运动流体介质和剪切层共同作用下平面近场声全息技术改进

传统的平面近场声全息将全息面置于射流内部。为了降低窗效应和卷绕误差对重建精度的不利影响,一般要求全息面尺寸为声源的2倍以上,而较大尺寸的传声器阵列放在射流内部会干扰射流的稳定。针对这一问题,提出将整个全息面置于射流外部的方法。根据经典的剪切层修正理论,首先分析声波由声源传播至全息面过程中路径和幅值的改变,继而推导出修正后的声场传播公式,最终建立起马赫数小于0.3的运动流体介质和剪切层共同作用下的平面近场声全息理论模型。数值仿真表明,改进后的平面近场声全息技术能够得到高分辨率的重建声场,对气动噪声源的定位精度较高,并且具备一定的抗干扰能力。

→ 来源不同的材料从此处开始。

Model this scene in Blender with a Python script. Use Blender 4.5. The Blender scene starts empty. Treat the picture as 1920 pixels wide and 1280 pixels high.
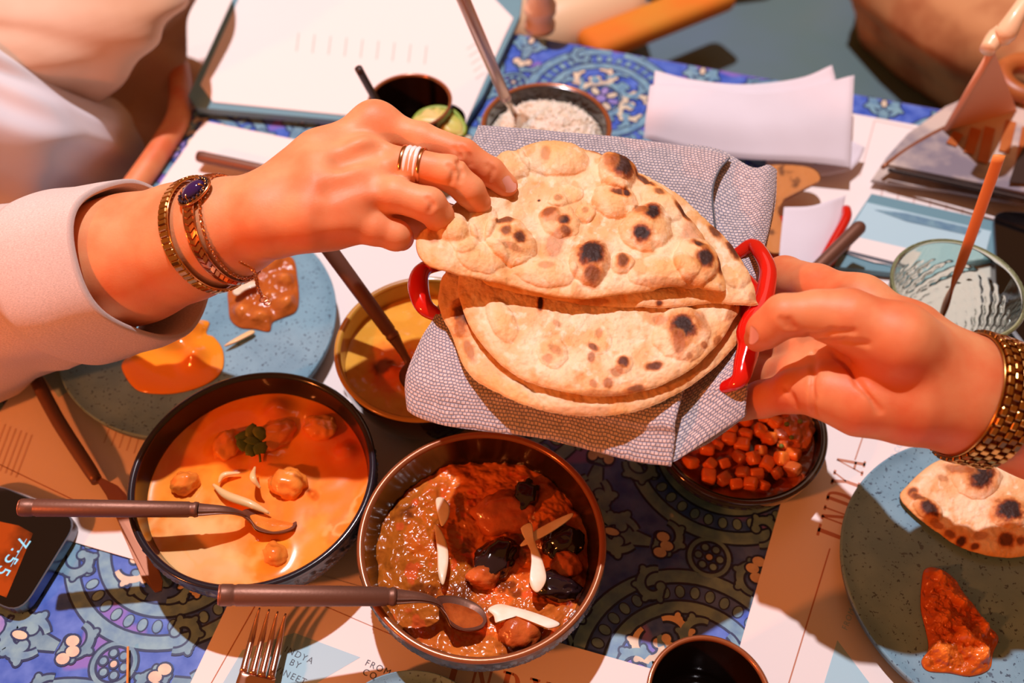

Improvement of planar nearfield acoustic holography under the combined action of moving fluid medium and shear layer

Traditional planar nearfield acoustic holography places the hologram inside the jet. In order to reduce the adverse effect of window effect and wraparound error on reconstruction accuracy, it is generally required that the hologram size is twice more than that of the sound source, while larger microphone array placed inside the jet will interfere with the stability of the jet. To solve this problem, it was proposed to place the entire hologram outside the jet. According to the classical shear layer correction theory, the changes of path and amplitude of sound wave propagating from sound source to hologram were analyzed. Then the modified sound field propagation formula was derived. Finally, the theoretical model of planar nearfield acoustic holography under the combined action of moving fluid medium with the Mach number below 0.3 and shear layer was established. Numerical simulations show that the improved planar nearfield acoustic holography leads to reconstructed acoustic fields of high resolution, with high localization accuracy of aerodynamic noise source and certain anti-interference ability.